This is the way I see it.
You have a house that you no longer can pay because you were greedy and didn't want to rent an apartment that you could afford. But let's leave that discussion for another topic.
You owed the bank $300,000. Since you couldn't sell in short sell and didn't have a leg to stand on, the bank made you an offer that you could not legally refuse. The bank offered you $100,000 based on the market value and took your house. YOU NO LONGER HAVE A HOUSE.
If you file your taxes and report $200,000 loss. It is a personal loss, no need to mention it on your return.
If the bank sells the house for $125,000, you have a cancellation of debt of $175,000, which according to the code it is taxable unless you are insolvent.
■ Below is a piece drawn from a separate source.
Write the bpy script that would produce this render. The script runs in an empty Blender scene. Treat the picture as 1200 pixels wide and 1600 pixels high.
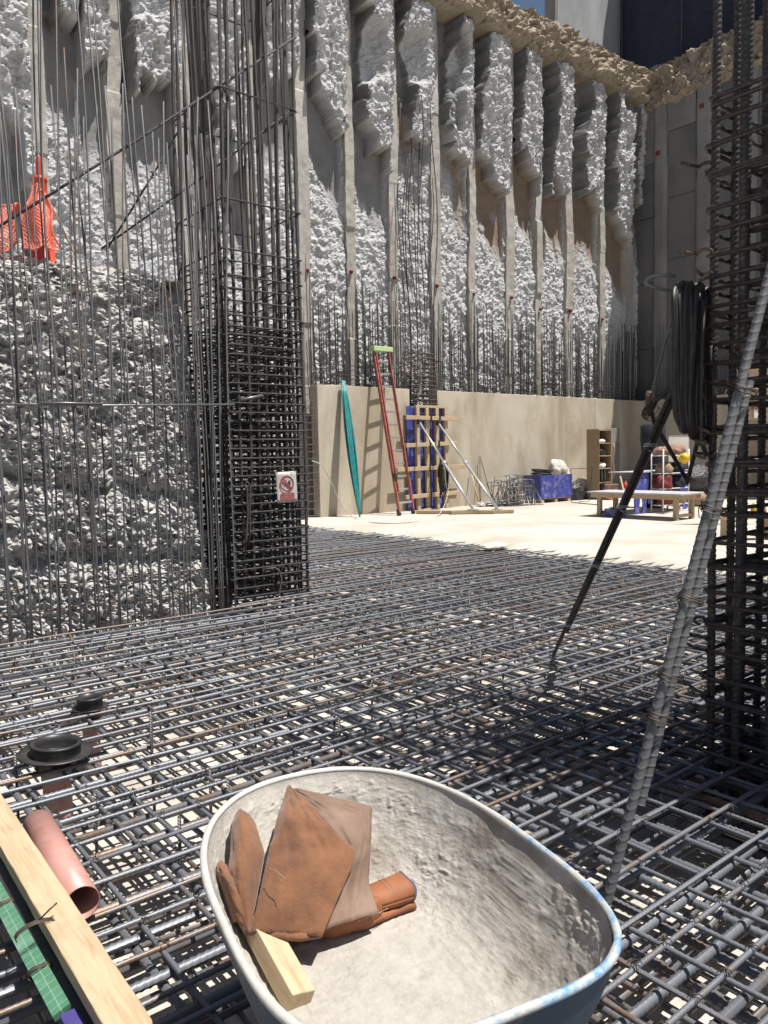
import bpy, bmesh, math, random
import numpy as np
from mathutils import Vector, Matrix
random.seed(7)
RNG = np.random.default_rng(7)
R = math.radians
SC = bpy.context.scene
COL = SC.collection

# ------------------------------------------------------------------ camera
CAM_Z = 1.5
cam_d = bpy.data.cameras.new('camera'); cam = bpy.data.objects.new('camera', cam_d); COL.objects.link(cam)
cam_d.sensor_fit = 'VERTICAL'; cam_d.sensor_height = 36.0; cam_d.lens = 27.0
cam_d.clip_start = 0.05; cam_d.clip_end = 2000
CAM_YAW = math.atan2(0.625, 0.78)        # the site grid runs along world X and Y; the camera is turned to it
CAM_M = Matrix.Translation((0, 0, CAM_Z)) @ Matrix.Rotation(-CAM_YAW, 4, 'Z') @ Matrix.Rotation(R(90 - 4.2), 4, 'X') @ Matrix.Rotation(R(-1.15), 4, 'Z')
cam.matrix_world = CAM_M
SC.camera = cam

# ------------------------------------------------------------------ sky, sun, exposure
SUN_DIR = Vector((0.50, -0.86, 0)).normalized()      # horizontal direction towards the sun
SUN_EL = R(69.5)
world = bpy.data.worlds.new('World'); SC.world = world; world.use_nodes = True
wn = world.node_tree.nodes; wl = world.node_tree.links
bg = wn['Background']; sky = wn.new('ShaderNodeTexSky')
sky.sky_type = 'NISHITA'; sky.sun_disc = False
sky.sun_elevation = SUN_EL
sky.sun_rotation = math.atan2(SUN_DIR.x, SUN_DIR.y)
sky.air_density = 1.0; sky.dust_density = 1.5; sky.ozone_density = 1.0
wl.new(sky.outputs[0], bg.inputs[0]); bg.inputs[1].default_value = 0.05
sun_d = bpy.data.lights.new('sun', 'SUN'); sun = bpy.data.objects.new('sun', sun_d); COL.objects.link(sun)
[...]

You are tied to the papers you signed when you purchased the house and to the IRS code. The paper said that you were personally liable for the debt.
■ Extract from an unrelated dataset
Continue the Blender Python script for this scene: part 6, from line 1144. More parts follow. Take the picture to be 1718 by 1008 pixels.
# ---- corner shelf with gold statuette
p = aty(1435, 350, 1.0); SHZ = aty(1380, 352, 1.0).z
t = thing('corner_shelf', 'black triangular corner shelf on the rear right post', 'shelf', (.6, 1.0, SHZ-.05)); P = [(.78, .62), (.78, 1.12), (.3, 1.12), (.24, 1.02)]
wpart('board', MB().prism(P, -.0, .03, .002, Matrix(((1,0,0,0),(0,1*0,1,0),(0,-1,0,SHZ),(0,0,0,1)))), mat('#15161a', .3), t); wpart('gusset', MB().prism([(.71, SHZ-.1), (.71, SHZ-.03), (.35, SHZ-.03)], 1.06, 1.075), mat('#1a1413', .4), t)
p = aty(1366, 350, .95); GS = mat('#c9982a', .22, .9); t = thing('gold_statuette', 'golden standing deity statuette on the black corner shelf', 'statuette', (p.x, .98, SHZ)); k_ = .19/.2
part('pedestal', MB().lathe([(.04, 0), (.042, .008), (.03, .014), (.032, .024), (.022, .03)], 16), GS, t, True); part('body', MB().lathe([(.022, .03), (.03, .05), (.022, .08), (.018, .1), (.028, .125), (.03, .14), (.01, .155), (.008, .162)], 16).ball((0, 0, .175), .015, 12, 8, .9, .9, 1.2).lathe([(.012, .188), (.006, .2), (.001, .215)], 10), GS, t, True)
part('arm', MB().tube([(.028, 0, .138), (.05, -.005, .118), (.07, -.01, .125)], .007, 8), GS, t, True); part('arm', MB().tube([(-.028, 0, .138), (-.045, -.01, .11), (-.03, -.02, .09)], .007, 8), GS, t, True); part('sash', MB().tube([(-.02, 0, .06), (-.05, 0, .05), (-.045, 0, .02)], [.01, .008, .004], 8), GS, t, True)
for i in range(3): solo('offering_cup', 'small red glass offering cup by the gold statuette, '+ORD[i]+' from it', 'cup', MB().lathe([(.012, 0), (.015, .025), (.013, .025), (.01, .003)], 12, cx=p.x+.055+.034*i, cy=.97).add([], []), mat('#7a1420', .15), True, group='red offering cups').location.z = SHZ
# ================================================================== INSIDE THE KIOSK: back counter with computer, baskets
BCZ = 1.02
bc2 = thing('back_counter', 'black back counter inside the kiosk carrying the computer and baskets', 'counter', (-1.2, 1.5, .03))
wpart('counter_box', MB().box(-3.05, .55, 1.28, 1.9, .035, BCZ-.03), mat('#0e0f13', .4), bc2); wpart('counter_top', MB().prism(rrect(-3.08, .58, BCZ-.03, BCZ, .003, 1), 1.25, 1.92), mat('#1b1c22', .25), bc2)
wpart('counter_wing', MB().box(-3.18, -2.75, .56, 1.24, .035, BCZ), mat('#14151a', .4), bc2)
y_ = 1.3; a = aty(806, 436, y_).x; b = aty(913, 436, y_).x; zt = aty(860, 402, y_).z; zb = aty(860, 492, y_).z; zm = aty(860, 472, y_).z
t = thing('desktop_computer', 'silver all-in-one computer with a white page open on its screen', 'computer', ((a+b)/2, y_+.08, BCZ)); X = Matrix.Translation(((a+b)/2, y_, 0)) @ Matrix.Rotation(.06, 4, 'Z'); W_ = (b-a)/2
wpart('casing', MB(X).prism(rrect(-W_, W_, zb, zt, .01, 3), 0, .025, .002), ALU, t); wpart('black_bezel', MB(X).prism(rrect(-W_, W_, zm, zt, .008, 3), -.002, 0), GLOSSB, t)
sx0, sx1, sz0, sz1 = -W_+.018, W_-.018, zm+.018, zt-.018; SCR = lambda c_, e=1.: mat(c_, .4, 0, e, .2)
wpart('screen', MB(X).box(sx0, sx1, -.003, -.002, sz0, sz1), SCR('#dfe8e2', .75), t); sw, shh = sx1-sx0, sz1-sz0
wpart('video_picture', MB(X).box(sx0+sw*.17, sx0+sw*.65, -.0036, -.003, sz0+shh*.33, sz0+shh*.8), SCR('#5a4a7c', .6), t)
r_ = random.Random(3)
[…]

If the bank sells, your former house for $700,000, the bank will report $400,000 capital gain or ordinary income on its return and will not issue you a 1099-C. Remember that at this point, you don't have a house and therefore you cannot have a profit. The house went back to the bank and only the owner of an asset can benefit from any profit.
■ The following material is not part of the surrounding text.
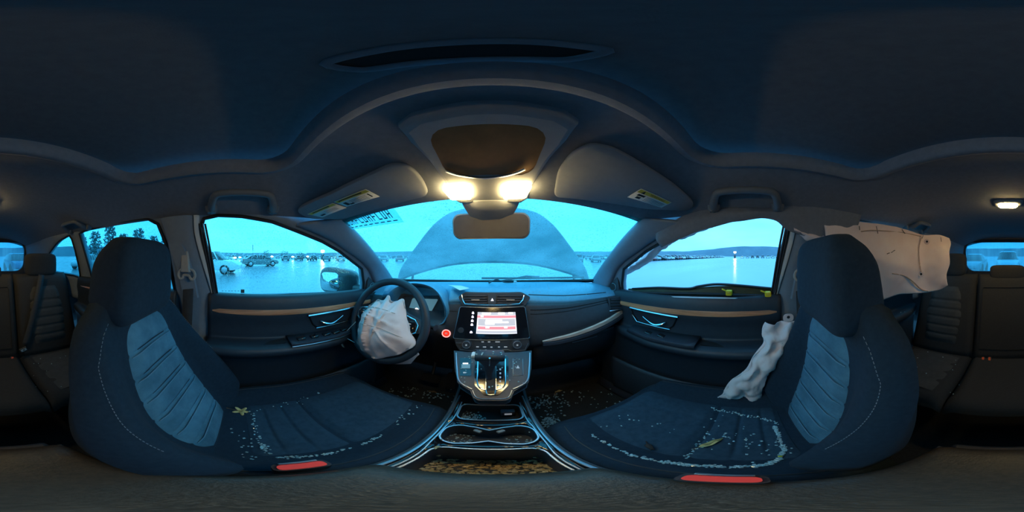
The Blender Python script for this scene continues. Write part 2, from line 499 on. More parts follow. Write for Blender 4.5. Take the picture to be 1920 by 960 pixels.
# upper body sides with the window openings
for sg, nm in ((-1, 'wall_left'), (1, 'wall_right')):
    outer = [(-2.05, .95), (.98, .95), (.97, 1.10)] + [(lerp(.95, .40, t), lerp(1.115, 1.455, t)) for t in (0, .25, .5, .75, 1)] + [(y, sinterp(Y_EDGE, y) + .02) for y in (.3, .1, -.2, -.6, -1.0, -1.4, -1.8, -2.0)]
    vs, fs = sheet2d(poly_dense(outer, 4), [win_f, win_r, win_q], .055)
    o = mesh(nm, [V((sg * side_x(p.y, p.x), p.x, p.y)) for p in vs], fs, 'pillar_trim', solid=.035, offset=-1 if sg < 0 else -1)
    tag(o, ('driver' if sg < 0 else 'front passenger') + ' side body panel framing the door windows', 'car side', kind='structure')
    # make sure the thickness grows outwards
    me = o.data
    if (me.polygons[0].normal.x * sg) > 0: o.modifiers['solid'].offset = 1
    # black seals round the openings
    for k, w in enumerate((win_f, win_r, win_q)):
        ring = [V((sg * (side_x(z, y) - .001), y, z)) for y, z in w]
        MB().tube(ring, .0075, 8, closed=True, up=(1, 0, 0)).build('window_seal', 'rubber', o)
    # lower body below the waistline, behind the door cards
    MB().box((sg * .735, -.45, .62), (.04, 3.0, .70)).build('outer_skin', 'dark_body', o, bevel=.004)

# floor pan, firewall, rear end
fl = MB()
fl.box((0, -.30, .27), (1.46, 2.7, .04))
o = fl.build('floor', 'carpet', smooth=False); tag(o, 'black carpeted floor of the car strewn with glass crumbs', 'floor', kind='structure')
fw = MB()
pts = patch([[V((x, y, z)) for x in (-.72, -.3, 0, .3, .72)] for y, z in ((.86, .29), (1.0, .36), (1.10, .55), (1.12, .80), (1.13, 1.06))], 4, 3)
fw.grid(pts)
o = fw.build('wall_front', 'dark_cloth', solid=.02); tag(o, 'black carpeted bulkhead at the end of the footwells', 'bulkhead', kind='structure')
# rear end with tailgate window
RW = rrect(1.0, .35, .10, 5, 0, 1.27)
vs, fs = sheet2d([(-.66, .3), (.66, .3), (.62, 1.1), (.50, 1.50), (.2, 1.53), (-.2, 1.53), (-.50, 1.50), (-.62, 1.1)], [RW], .07)
def tail_y(z): return -2.02 + max(0, z - 1.05) * .25
o = mesh('wall_rear', [V((p.x, tail_y(p.y), p.y)) for p in vs], fs, 'hard_plastic', solid=.03)
tag(o, 'dark tailgate behind the rear bench', 'tailgate', kind='structure')
vs, fs = sheet2d(RW, [], .1)
o = mesh('window_2', [V((p.x, tail_y(p.y) - .004, p.y)) for p in vs], fs, 'pane_back'); tag(o, 'rain streaked rear window of the tailgate', 'window', kind='structure')
MB().box((0, -1.62, .74), (1.28, .80, .03)).build('trim_5', 'dark_cloth'); tag(bpy.data.objects['trim_5'], 'cargo floor behind the rear bench', 'cargo floor', kind='structure')

# windscreen
WB = [V((-.665, .93, 1.100)), V((-.38, 1.09, 1.092)), V((0, 1.15, 1.090)), V((.38, 1.09, 1.092)), V((.665, .93, 1.100))]
WT = [V((-.54, .39, 1.437)), V((-.30, .435, 1.452)), V((0, .45, 1.456)), V((.30, .435, 1.452)), V((.54, .39, 1.437))]
def ws(u, v):    # u -1..1 across, v 0 bottom 1 top
    def ev(row):
        f = (u + 1) * 2; i = min(3, int(f)); t = f - i
        p = [row[max(0, i - 1)], row[i], row[i + 1], row[min(4, i + 2)]]
        return crom(*p, t)
    b, t_ = ev(WB), ev(WT)
    p = b.lerp(t_, v)
    p.z += .028 * v * (1 - v) * 4 * .5; p.y += .02 * v * (1 - v) * 4 * .5
    return p
g = [[ws(-1.02 + 2.04 * i / 40, 1.0 * j / 20) for j in range(21)] for i in range(41)]
o = MB().grid(g).build('window_1', 'windscreen'); tag(o, 'wet windscreen beaded with rain', 'windscreen', kind='structure')
# black ceramic border of the windscreen
fb = MB()
for (u0, u1, v0, v1) in ((-1.02, -.985, 0, 1), (.985, 1.02, 0, 1), (-1, 1, .0, .035)):
    nu = max(2, int(abs(u1 - u0) * 20)); nv = max(2, int((v1 - v0) * 16))
    fb.grid([[ws(lerp(u0, u1, i / nu), lerp(v0, v1, j / nv)) - V((0, .004, .004)) for j in range(nv + 1)] for i in range(nu + 1)])
fb.build('border', 'rubber', o)
# film strip with mirrored lettering along the top of the windscreen
st = MB(); st.grid([[ws(lerp(-.955, -.50, i / 10), lerp(.875, .985, j / 3)) - V((0, .002, .005)) for j in range(4)] for i in range(11)])
strip = st.build('film_sticker', 'sticker_film'); tag(strip, 'pale film sticker with dark lettering along the top of the windscreen', 'sticker')
lt = MB()
for k in range(11):
    u = -.93 + .036 * k
    shape = k % 4
    def q(du, v): return ws(u + du, v) - V((0, .003, .007))
    def bar(u0, v0, u1, v1):
        lt.grid([[q(u0, v0), q(u0, v1)], [q(u1, v0), q(u1, v1)]])
    bar(0, .925, .006, .99)
    if shape in (0, 1): bar(0, .925, .024, .935)
    if shape in (1, 2): bar(.018, .925, .024, .99)
    if shape in (2, 3): bar(.0, .955, .024, .965)
for k in range(9):
    u = -.92 + .045 * k
    lt.grid([[ws(u, .898) - V((0, .003, .007)), ws(u, .906) - V((0, .003, .007))], [ws(u + .03, .898) - V((0, .003, .007)), ws(u + .03, .906) - V((0, .003, .007))]])
lt.build('lettering', 'sign_print', strip)

# windscreen pillars
def sidept(y, z, sg): return V((sg * side_x(z, y), y, z))
for sg, nm in ((-1, 'trim_1'), (1, 'trim_2')):
    W = [ws(sg * .985, v) for v in (-.02, .25, .5, .75, .98)]
    D = [sidept(.86, 1.05, sg), sidept(WIN_F[9][0] + .035, WIN_F[9][1] + .012, sg), sidept(WIN_F[8][0] + .02, WIN_F[8][1] + .018, sg), sidept(WIN_F[7][0] + .015, WIN_F[7][1] + .02, sg), sidept(WIN_F[6][0], WIN_F[6][1] + .022, sg)]
    D[0] = sidept(.80, 1.06, sg)
    rows = []
    for w, d in zip(W, D):
        mid = w.lerp(d, .5); inn = V((-sg * .022, -.022, 0))
        rows.append([w + V((0, .01, .006)), w.lerp(d, .12) + inn * .7, mid + inn, w.lerp(d, .85) + inn * .75, d + V((sg * .006, 0, 0))])
    o = MB().grid(patch(rows, 6, 5)).build(nm, 'pillar_trim', solid=.012, offset=0)
    tag(o, 'grey windscreen pillar trim on the ' + ('driver' if sg < 0 else 'passenger') + ' side', 'pillar trim', kind='structure')
    # rear window-side pillars between the doors
    o = empty('trim_3' if sg < 0 else 'trim_4', (sg * .65, -.2, 1.0), 'grey door pillar trim with belt anchor slot, ' + ('driver' if sg < 0 else 'passenger') + ' side', 'pillar trim', kind='structure')
    fr_ = [on_side(*p) for p in ((366, 405), (368, 440), (378, 480), (390, 520), (402, 562))]
    re_ = [on_side(*p) for p in ((301, 412), (314, 450), (324, 500), (332, 548), (336, 562))]
    def ext(l): return l + [(l[-1][0] + .015, .95), (l[-1][0] + .02, .80)]
    fr_, re_ = ext(fr_), ext(re_)
    rows = []
    for (yf, zf), (yr, zr) in zip(fr_, re_):
        a = sidept(yf, zf, sg); b = sidept(yr, zr, sg)
        rows.append([a, a.lerp(b, .10) + V((-sg * .020, 0, 0)), a.lerp(b, .3) + V((-sg * .030, 0, 0)), a.lerp(b, .7) + V((-sg * .030, 0, 0)), a.lerp(b, .92) + V((-sg * .02, 0, 0)), b])
    MB().grid(patch(rows, 5, 4)).build('cover', 'pillar_trim', o)
    # pale strip: window light painted along the pillar's front edge
    jb = []
    for (yf, zf) in fr_[:-1]:
        a = sidept(yf + .010, zf, sg); edge_pts.append([a + V((sg * .012, .006, 0)), a + V((-sg * .012, .004, 0)), a + V((-sg * .016, -.012, 0))])
    MB().grid(patch(edge_pts, 4, 3)).build('lit_pillar_edge', 'lit_edge', o, solid=.003, offset=0)
    # raised belt slide plate
    c = [sidept(-.245, 1.33, sg), sidept(-.215, 1.22, sg), sidept(-.20, 1.10, sg)]
    pl = MB()
    rings = []
    for p, w in zip(spline(c, 4), [.028, .034, .036, .037, .037, .037, .037, .036, .036]):
        rings.append([p + V((-sg * q, s_, 0)) for s_, q in ((-w, .026), (-w * .85, .040), (w * .85, .040), (w, .026))])
    pl.loft(rings, ringclosed=False, cap=False).build('slide_plate', 'pillar_trim', o)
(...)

To answer original question (since no one tried to):
If it was pure rental, you dispose the asset on a loss for 2010. Claim the loss and report 1099-C the year it shows up.
Technically you could report everything in 2010: The disposal of the asset, the loss on the rental asset, and the cancellation of debt. For matching purposes, you should report the cancellation of debt in the year the 1099-C is issued by the bank.